• _TASK INSTRUCTIONS_: Skip the pictures. Transcribe the rest of the data below without changing a word.

▶

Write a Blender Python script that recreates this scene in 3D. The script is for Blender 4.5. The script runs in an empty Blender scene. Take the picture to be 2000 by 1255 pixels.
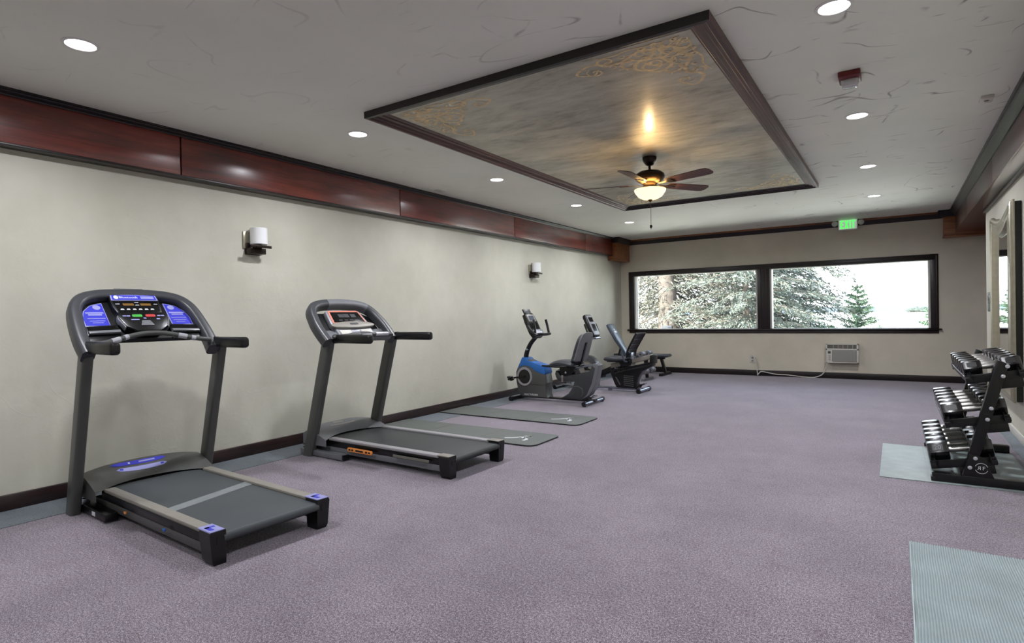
import bpy, bmesh, math, random
from mathutils import Vector, Matrix, noise
PI = math.pi
SC = bpy.context.scene
COL = SC.collection

# ------------------------------------------------------------------ camera
RES = (2000, 1255)
FPX = 1142.74
yaw, pit, rol = math.radians(33.3418), math.radians(-0.5924), math.radians(-1.1104)
F = Vector((-math.sin(yaw)*math.cos(pit), math.cos(yaw)*math.cos(pit), math.sin(pit)))
R0 = Vector((math.cos(yaw), math.sin(yaw), 0)); U0 = R0.cross(F)
RR = math.cos(rol)*R0 + math.sin(rol)*U0
UU = -math.sin(rol)*R0 + math.cos(rol)*U0
cam = bpy.data.cameras.new('camera'); cam.sensor_fit = 'HORIZONTAL'; cam.sensor_width = 36.0
cam.lens = 36.0*FPX/RES[0]; cam.clip_start = .05; cam.clip_end = 900
co = bpy.data.objects.new('camera', cam); COL.objects.link(co)
M = Matrix((RR, UU, -F)).transposed().to_4x4(); M.translation = Vector((4.8285, 0, 1.2))
co.matrix_world = M
SC.camera = co

# ------------------------------------------------------------------ world, sun, exposure
SC.view_settings.view_transform = 'Standard'; SC.view_settings.look = 'None'
SC.view_settings.gamma = 1.0; SC.view_settings.use_curve_mapping = False
SC.view_settings.exposure = 1.0
SC.cycles.use_denoising = True
SC.cycles.max_bounces = 12; SC.cycles.diffuse_bounces = 6; SC.cycles.glossy_bounces = 4
SC.cycles.sample_clamp_indirect = 6.0
SC.cycles.caustics_reflective = False; SC.cycles.caustics_refractive = False
W = bpy.data.worlds.new('sky'); SC.world = W; W.use_nodes = True
wn = W.node_tree.nodes; wl = W.node_tree.links
bg = wn['Background']
tc = wn.new('ShaderNodeTexCoord'); sx = wn.new('ShaderNodeSeparateXYZ'); rp = wn.new('ShaderNodeValToRGB')
wl.new(tc.outputs['Generated'], sx.inputs[0]); wl.new(sx.outputs['Z'], rp.inputs[0]); wl.new(rp.outputs[0], bg.inputs[0])
rp.color_ramp.elements[0].position = 0.0; rp.color_ramp.elements[0].color = (.94, .97, 1, 1)
rp.color_ramp.elements[1].position = 0.75; rp.color_ramp.elements[1].color = (.50, .68, 1, 1)
SKY = 3.2
bg.inputs[1].default_value = SKY
sun = bpy.data.lights.new('sun', 'SUN'); sun.energy = 15.0; sun.angle = .01; sun.color = (1, .93, .82)
so = bpy.data.objects.new('sun', sun); COL.objects.link(so)
so.rotation_euler = Vector((-.35, -.55, .78)).to_track_quat('Z', 'Y').to_euler()   # high sun behind the house, on the trees
DOWNLIGHT_W = 13.0
FAN_W = 12.0

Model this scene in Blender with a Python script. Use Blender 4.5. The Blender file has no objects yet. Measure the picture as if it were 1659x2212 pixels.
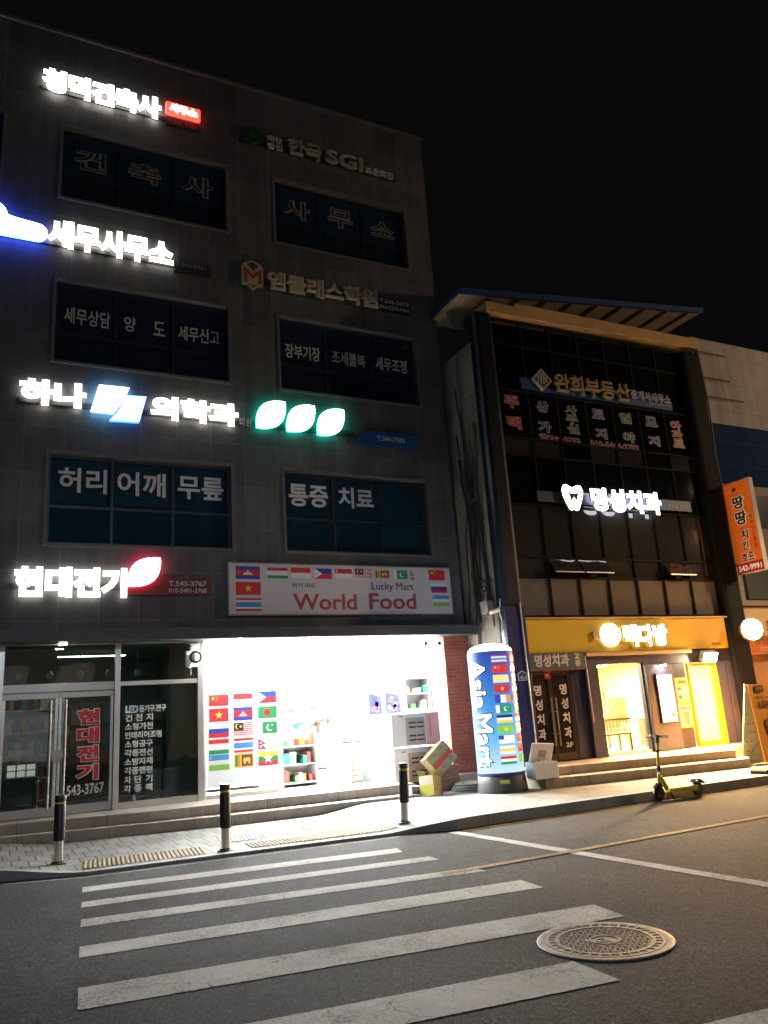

◀

• _THE COMPLETED TASK_:
Write a Blender Python script that recreates this scene in 3D. The script is for Blender 4.5. The script runs in an empty Blender scene. Take the picture to be 2000 by 1255 pixels.
import bpy, bmesh, math, random
from mathutils import Vector, Matrix, noise
PI = math.pi
SC = bpy.context.scene
COL = SC.collection

# ------------------------------------------------------------------ camera
RES = (2000, 1255)
FPX = 1142.74
yaw, pit, rol = math.radians(33.3418), math.radians(-0.5924), math.radians(-1.1104)
F = Vector((-math.sin(yaw)*math.cos(pit), math.cos(yaw)*math.cos(pit), math.sin(pit)))
R0 = Vector((math.cos(yaw), math.sin(yaw), 0)); U0 = R0.cross(F)
RR = math.cos(rol)*R0 + math.sin(rol)*U0
UU = -math.sin(rol)*R0 + math.cos(rol)*U0
cam = bpy.data.cameras.new('camera'); cam.sensor_fit = 'HORIZONTAL'; cam.sensor_width = 36.0
cam.lens = 36.0*FPX/RES[0]; cam.clip_start = .05; cam.clip_end = 900
co = bpy.data.objects.new('camera', cam); COL.objects.link(co)
M = Matrix((RR, UU, -F)).transposed().to_4x4(); M.translation = Vector((4.8285, 0, 1.2))
co.matrix_world = M
SC.camera = co

# ------------------------------------------------------------------ world, sun, exposure
SC.view_settings.view_transform = 'Standard'; SC.view_settings.look = 'None'
SC.view_settings.gamma = 1.0; SC.view_settings.use_curve_mapping = False
SC.view_settings.exposure = 1.0
SC.cycles.use_denoising = True
SC.cycles.max_bounces = 12; SC.cycles.diffuse_bounces = 6; SC.cycles.glossy_bounces = 4
SC.cycles.sample_clamp_indirect = 6.0
SC.cycles.caustics_reflective = False; SC.cycles.caustics_refractive = False
W = bpy.data.worlds.new('sky'); SC.world = W; W.use_nodes = True
wn = W.node_tree.nodes; wl = W.node_tree.links
bg = wn['Background']
tc = wn.new('ShaderNodeTexCoord'); sx = wn.new('ShaderNodeSeparateXYZ'); rp = wn.new('ShaderNodeValToRGB')
wl.new(tc.outputs['Generated'], sx.inputs[0]); wl.new(sx.outputs['Z'], rp.inputs[0]); wl.new(rp.outputs[0], bg.inputs[0])
rp.color_ramp.elements[0].position = 0.0; rp.color_ramp.elements[0].color = (.94, .97, 1, 1)
rp.color_ramp.elements[1].position = 0.75; rp.color_ramp.elements[1].color = (.50, .68, 1, 1)
SKY = 3.2
bg.inputs[1].default_value = SKY
sun = bpy.data.lights.new('sun', 'SUN'); sun.energy = 15.0; sun.angle = .01; sun.color = (1, .93, .82)
so = bpy.data.objects.new('sun', sun); COL.objects.link(so)
so.rotation_euler = Vector((-.35, -.55, .78)).to_track_quat('Z', 'Y').to_euler()   # high sun behind the house, on the trees
DOWNLIGHT_W = 13.0
FAN_W = 12.0

Model this scene in Blender with a Python script. Use Blender 4.5. The Blender file has no objects yet. Measure the picture as if it were 1659x2212 pixels.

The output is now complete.